Mick (via whom) gives an appropriate short answer - 'speak for yourself' - to this piece by Brian Masters. Masters is claiming that anyone could turn into a murderer like Tomohiro Kato. A longer answer might point, first, to the fallacy that enables Masters to reach this conclusion, and, second, to the fact that the very evidence he appeals to will confute what he says.
Masters moves from 'predisposition to violence is an inherently human characteristic' to 'in the wrong circumstances, each of us could have been him [Kato]' without any intermediate argumentative steps. But the truth of the premise doesn't suffice for the conclusion. There may well be such a human predisposition to violence, but this doesn't show that some people won't resist it, even under any circumstances, at least in the sense that they won't be willing to slaughter other people.
And that, indeed, is what the evidence points to - the very evidence to which Masters himself appeals. For, predictably, he makes use of the 'ordinary men'-type evidence, which shows, from the Nazi period, that the killers and their accomplices and helpers in the years of German-led genocide were drawn from a cross-section of the relevant populations: they were not abnormal monsters (except in so far as they made themselves monstrous in a moral sense); they were just people.
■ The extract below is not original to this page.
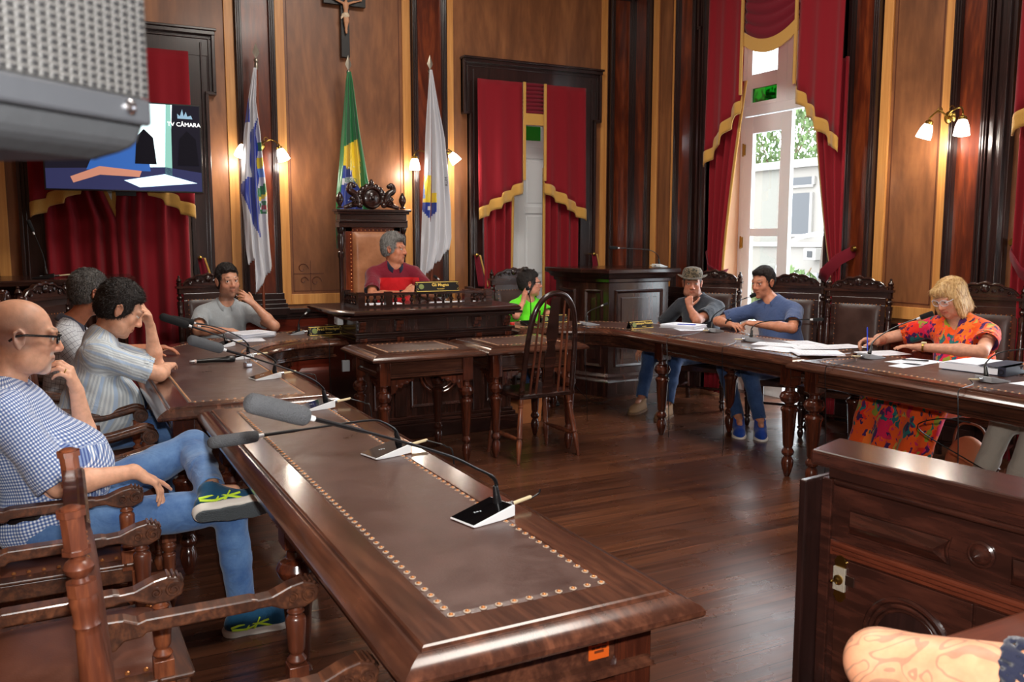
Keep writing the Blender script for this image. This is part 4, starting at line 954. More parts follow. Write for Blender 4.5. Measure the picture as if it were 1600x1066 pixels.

All this is well-established. But in the evidence that has established it there are also - virtually always - the counter-examples. There are those who stood out, who did not and who would not. This is so in the case of Christopher Browning's Ordinary Men. Most of the members of Reserve Police Battalion 101, when called upon to shoot down unarmed men, women and children, did so. But some would not. They were a small number, but some all the same. In the notorious Milgram experiment, some subjects would not administer the (simulated) electric shocks as instructed to. Living in the hell of the concentration and death camps, where behaving according to any normal moral code became all but impossible if one wanted to survive even a few days, many of the inmates tried to preserve some residue of morality nonetheless.
It is a libel upon humankind to say that everyone is a potential murderer. And to tell people that, deep down, they are all as bad as they can be risks encouraging them to be worse than they are.